Web Service Orchestration Basics

The IDE's BPEL Designer provides a highly graphical environment for authoring, deploying and testing web-service centric business processes. This is often called web service orchestration and is one of the keystones of service-oriented architecture (SOA). A BPEL process can be thought of as a logical aggregator and coordinator of web services. In such a process, a collection of partner web-service components can collaborate synchronously or asynchronously, participate in long-lived conversations, and support fault handling. Thus, the IDE's BPEL Designer feature extends the power of service-oriented architecture.

The BPEL modeling environment includes deployment runtime, and the ability to author, edit, test-run, and debug BPEL processes. The BPEL Designer feature lets you use drag-and-drop functionality to create visual diagrams of business processes to orchestrate web services. The BPEL Designer feature supports two-way round-trip engineering of processes that are expressed in the Web Services Business Process Execution Language Version 2.0 (WS-BPEL 2.0, or generically, BPEL).

In the BPEL Designer, you can create a business diagram in the visual Design view or manipulate source code in the Source view. The BPEL source code and its visual diagram are always kept in sync.

Typical Tasks in Business Process Development

In the BPEL Designer, you can perform the following tasks to develop a business process. These tasks might iterate, and sometimes the order of tasks changes.

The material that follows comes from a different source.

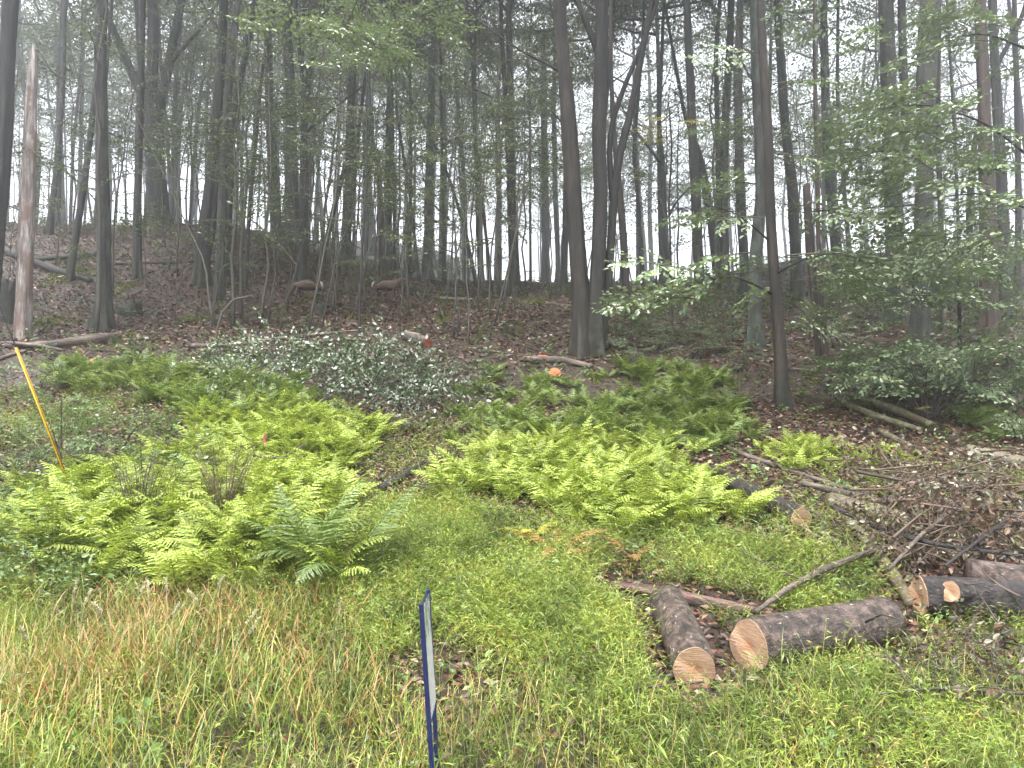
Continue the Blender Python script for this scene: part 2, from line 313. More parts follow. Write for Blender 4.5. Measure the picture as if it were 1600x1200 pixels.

  1. Use the New Project wizard to create a new BPEL Module project and a Composite Application project.
  2. Create or import BPEL process files into the BPEL Module project.
  3. Create or import WSDL resources to act as partner services in your business process.
  4. Import XML schema resources.
  5. Add elements to the business process diagram and further define them by using property editors, custom editors, and pop-up menu options.
  6. Add to the source code of the BPEL, WSDL, and XSD files.
  7. Build a BPEL Module project.
  8. Add a BPEL project as a JBI Module to the Composite Application project.
  9. Deploy the Composite Application project to the BPEL Service Engine runtime.
  10. Test-run BPEL processes by sending sample messages to the deployed process.
  11. Debug deployed business processes.